### EXERCISE
Report the count of lines below that include "picture", without any other text.

begin LISTED RECORDS

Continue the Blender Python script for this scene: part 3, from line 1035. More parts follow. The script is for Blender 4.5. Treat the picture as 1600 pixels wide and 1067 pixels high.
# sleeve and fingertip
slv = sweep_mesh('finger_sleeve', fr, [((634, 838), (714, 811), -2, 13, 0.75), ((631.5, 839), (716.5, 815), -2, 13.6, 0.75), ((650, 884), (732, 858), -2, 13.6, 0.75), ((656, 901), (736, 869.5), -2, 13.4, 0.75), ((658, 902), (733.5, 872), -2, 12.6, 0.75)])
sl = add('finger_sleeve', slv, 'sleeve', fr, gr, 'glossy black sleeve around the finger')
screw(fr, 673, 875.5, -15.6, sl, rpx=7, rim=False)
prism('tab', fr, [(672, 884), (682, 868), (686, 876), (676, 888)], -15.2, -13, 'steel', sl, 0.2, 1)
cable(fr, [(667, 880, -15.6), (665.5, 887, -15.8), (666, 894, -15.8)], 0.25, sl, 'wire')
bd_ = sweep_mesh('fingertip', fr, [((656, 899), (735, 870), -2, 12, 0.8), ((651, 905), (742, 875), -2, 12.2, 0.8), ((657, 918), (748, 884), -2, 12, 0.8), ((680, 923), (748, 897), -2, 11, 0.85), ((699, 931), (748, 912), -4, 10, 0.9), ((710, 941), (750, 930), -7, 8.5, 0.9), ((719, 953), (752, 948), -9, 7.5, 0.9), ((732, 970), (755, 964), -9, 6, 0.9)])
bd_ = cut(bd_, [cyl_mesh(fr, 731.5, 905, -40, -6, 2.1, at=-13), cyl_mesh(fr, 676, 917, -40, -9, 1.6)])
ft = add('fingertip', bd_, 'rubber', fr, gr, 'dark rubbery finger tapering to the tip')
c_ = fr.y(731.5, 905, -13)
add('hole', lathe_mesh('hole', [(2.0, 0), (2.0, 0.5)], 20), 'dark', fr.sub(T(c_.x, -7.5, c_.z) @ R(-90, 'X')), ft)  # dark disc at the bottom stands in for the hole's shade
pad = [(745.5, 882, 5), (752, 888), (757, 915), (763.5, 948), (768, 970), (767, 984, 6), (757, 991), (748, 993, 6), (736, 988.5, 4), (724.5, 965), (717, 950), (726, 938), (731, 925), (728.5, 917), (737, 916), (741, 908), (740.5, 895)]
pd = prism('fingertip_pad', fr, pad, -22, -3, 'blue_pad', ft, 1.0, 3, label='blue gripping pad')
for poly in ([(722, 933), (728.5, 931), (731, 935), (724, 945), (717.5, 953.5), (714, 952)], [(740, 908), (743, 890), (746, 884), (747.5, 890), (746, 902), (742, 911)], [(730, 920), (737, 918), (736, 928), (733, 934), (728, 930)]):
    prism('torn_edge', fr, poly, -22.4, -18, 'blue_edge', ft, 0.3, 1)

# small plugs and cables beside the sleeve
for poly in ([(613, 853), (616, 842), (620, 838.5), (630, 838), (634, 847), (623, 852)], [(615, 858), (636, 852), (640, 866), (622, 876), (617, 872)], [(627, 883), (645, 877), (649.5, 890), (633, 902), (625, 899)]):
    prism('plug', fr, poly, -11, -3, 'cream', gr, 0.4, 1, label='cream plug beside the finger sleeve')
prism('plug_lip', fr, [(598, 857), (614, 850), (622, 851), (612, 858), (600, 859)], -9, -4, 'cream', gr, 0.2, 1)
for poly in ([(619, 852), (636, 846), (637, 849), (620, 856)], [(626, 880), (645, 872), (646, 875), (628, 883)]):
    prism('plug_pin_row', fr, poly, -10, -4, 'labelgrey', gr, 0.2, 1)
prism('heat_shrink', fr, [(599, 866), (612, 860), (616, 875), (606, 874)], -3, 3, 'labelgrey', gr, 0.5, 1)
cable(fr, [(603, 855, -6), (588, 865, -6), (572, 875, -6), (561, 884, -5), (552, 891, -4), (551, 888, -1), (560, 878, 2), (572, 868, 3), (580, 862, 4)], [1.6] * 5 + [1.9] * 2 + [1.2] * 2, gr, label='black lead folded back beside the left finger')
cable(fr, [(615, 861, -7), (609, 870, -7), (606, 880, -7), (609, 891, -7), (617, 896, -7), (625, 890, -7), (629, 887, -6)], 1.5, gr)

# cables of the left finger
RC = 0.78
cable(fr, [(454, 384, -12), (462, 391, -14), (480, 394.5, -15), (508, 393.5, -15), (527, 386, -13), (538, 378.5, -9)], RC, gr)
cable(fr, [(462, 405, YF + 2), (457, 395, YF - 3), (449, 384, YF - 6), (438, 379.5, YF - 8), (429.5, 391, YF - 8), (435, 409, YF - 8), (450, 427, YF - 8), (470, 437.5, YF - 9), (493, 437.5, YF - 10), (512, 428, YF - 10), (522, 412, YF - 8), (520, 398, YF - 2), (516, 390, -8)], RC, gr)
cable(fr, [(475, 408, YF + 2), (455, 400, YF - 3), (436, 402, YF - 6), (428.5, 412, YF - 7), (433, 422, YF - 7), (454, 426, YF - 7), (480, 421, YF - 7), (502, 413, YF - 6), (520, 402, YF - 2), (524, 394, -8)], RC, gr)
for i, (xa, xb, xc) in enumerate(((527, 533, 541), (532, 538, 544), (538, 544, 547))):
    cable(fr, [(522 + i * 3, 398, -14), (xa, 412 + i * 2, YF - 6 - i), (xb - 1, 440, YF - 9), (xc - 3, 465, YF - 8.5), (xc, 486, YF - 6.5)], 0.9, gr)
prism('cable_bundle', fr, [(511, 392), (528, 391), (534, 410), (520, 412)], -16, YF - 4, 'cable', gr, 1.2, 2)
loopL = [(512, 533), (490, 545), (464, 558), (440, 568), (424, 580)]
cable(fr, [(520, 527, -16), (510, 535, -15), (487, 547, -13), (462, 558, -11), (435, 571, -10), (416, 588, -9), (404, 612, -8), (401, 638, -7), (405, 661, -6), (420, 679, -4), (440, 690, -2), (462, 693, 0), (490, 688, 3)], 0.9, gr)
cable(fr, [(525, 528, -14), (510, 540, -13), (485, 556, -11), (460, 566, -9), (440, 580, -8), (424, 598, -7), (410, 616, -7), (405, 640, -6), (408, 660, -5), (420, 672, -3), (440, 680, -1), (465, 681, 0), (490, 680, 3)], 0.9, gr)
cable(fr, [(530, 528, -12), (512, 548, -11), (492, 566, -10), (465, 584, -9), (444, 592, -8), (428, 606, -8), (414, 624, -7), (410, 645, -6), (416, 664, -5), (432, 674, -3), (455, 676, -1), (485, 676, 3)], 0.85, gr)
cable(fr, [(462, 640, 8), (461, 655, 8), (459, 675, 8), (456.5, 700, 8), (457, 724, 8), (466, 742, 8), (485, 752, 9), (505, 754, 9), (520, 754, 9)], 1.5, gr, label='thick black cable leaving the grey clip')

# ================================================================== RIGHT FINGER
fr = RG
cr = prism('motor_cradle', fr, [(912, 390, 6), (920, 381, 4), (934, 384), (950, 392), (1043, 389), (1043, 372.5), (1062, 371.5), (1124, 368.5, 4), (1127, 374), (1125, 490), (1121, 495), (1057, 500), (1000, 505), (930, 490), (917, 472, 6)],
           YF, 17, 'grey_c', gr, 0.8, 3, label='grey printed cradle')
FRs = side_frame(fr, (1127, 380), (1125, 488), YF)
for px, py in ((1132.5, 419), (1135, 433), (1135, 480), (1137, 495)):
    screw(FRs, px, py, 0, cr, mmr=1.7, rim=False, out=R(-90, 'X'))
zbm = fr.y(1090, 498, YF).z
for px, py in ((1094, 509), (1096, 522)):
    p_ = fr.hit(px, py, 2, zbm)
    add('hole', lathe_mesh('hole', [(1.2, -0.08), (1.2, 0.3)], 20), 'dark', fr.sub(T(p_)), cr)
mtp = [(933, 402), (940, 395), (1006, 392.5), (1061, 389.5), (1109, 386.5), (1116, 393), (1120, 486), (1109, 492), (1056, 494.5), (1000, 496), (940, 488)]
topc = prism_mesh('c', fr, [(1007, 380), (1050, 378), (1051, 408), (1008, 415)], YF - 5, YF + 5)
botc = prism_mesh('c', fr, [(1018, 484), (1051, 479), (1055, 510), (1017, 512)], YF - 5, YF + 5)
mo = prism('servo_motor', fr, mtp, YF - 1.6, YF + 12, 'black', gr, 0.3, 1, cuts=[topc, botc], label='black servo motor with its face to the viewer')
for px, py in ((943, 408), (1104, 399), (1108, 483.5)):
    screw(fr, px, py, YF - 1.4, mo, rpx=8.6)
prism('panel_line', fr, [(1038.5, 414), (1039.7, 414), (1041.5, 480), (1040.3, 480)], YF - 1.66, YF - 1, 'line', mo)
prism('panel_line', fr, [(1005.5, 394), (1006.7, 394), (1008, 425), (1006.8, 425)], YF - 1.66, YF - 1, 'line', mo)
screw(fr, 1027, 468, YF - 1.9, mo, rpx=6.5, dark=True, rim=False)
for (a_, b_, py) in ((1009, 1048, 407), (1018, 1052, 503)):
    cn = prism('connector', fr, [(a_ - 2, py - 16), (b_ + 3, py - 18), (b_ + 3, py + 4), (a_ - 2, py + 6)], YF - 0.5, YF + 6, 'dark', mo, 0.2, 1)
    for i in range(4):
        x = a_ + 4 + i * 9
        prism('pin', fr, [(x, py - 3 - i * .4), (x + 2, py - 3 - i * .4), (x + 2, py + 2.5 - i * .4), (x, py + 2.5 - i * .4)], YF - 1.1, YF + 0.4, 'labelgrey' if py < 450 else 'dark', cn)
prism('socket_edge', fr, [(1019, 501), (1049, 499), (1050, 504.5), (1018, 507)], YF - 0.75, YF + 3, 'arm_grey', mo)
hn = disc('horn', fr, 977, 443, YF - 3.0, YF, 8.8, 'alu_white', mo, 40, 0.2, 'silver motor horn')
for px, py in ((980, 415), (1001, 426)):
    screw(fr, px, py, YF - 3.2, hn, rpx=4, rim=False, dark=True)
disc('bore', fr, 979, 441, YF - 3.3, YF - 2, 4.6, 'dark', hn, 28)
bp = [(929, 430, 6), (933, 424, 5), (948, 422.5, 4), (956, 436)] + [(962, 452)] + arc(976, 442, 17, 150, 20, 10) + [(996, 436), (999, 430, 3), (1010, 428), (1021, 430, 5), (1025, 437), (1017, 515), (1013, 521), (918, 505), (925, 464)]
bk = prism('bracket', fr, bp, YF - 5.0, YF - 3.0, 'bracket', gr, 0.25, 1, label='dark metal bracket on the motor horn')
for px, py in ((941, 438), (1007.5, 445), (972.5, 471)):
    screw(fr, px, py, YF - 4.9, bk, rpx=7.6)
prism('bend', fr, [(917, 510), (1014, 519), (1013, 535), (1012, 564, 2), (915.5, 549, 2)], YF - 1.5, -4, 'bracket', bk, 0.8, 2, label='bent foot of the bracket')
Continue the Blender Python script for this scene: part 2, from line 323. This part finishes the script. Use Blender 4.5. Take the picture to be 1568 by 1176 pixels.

end LISTED RECORDS

### THE RESPONSE
2